Il fattore logistica completa il quadro. L’INSTC accorcia tempi e costi tra subcontinente indiano, Caspio e Russia, mentre una porzione della Belt and Road cinese si innesta su questi percorsi. Il risultato è un reticolo di corridoi est-estormai di serie A, non più semplici alternative di ripiego, con Chabahar come cerniera verso l’Oceano Indiano.

Gli effetti sull’Occidente sono concreti. Primo: nella misura in cui Asia assorbe la gran parte dell’offerta russa, l’Europa perde leva negoziale su prezzi e volumi, dovendo affidarsi a una pluralità di fornitori e a rotte più lunghe. Secondo: l’uso di valute e canali alternativi indebolisce l’interdizione delle sanzioni, aumentando il fabbisogno di compliance granulare su shipping, assicurazioni e dual-use. Terzo: il triangolo energia-manifattura-pagamenti crea un quasi-mercato interno asiatico da oltre tre miliardi di persone, con capacità di attrarre investimenti e capitali e di fissare standard tecnici e commerciali.

Per Italia ed Europa la sfida è duplice: competitiva e regolatoria. Sul fronte competitivo, l’auto-elettrico e le catene della transizione rischiano di ritrovarsi nel mezzo tra dazi occidentali e possibili ritorsioni asiatiche su componenti, minerali e agri-food. Servono dual-sourcing su input critici (ASEAN/India/Turchia), ridondanza di fornitori e scorte strategiche selettive. Sul fronte regolatorio, Bruxelles guarda a chiudere scappatoie su prodotti raffinati da greggio russo in Paesi terzi e ad alzare l’asticella delle verifiche di origine: per le nostre PMI significa clausole sanzioni ben scritte, pagamenti in più valute (yuan, dirham, rupia) e contratti con covenant su re-routing logistico e compliance documentale.

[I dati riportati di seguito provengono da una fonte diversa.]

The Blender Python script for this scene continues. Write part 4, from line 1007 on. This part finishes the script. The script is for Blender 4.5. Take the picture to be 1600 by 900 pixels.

Nei prossimi 6-12 mesi occorre monitorare tre variabili. (1) Il negoziato su Power of Siberia 2 (prezzi, capex, tempi): dirà molto dell’equilibrio di forza Pechino-Mosca. (2) La divergenza tra uso dello yuan nei mercati domestici (Russia) e la sua quota globale nei pagamenti: se resterà bassa, confermerà che siamo in una fase di regionalizzazione, non di sostituzione. (3) I volumi sull’INSTC (e in particolare a Chabahar): proxy della robustezza dei corridoi est-est e del loro effetto prezzo sui noli.

Il CRAI è una catena del valore geopolitica che funziona perché è conveniente: energia a prezzi competitivi, mercati per manufatti e canali di pagamento meno vulnerabili. Non è (ancora) un’unione economica, ma ha già la massa criticaper condizionare prezzi, standard e rotte. Per l’Occidente – e per l’Italia – non ha senso negare questa realtà: occorre riallineare ambizioni e strumenti, investire nei nostri corridoi e nelle nostre piattaforme di pagamento, stringere partnership industriali con l’India, e ritrovare una proposta di alto livello su innovazione, energia e regole del commercio. È così che si resta al centro del tavolo, anche quando il tavolo non ha più un solo capotavola.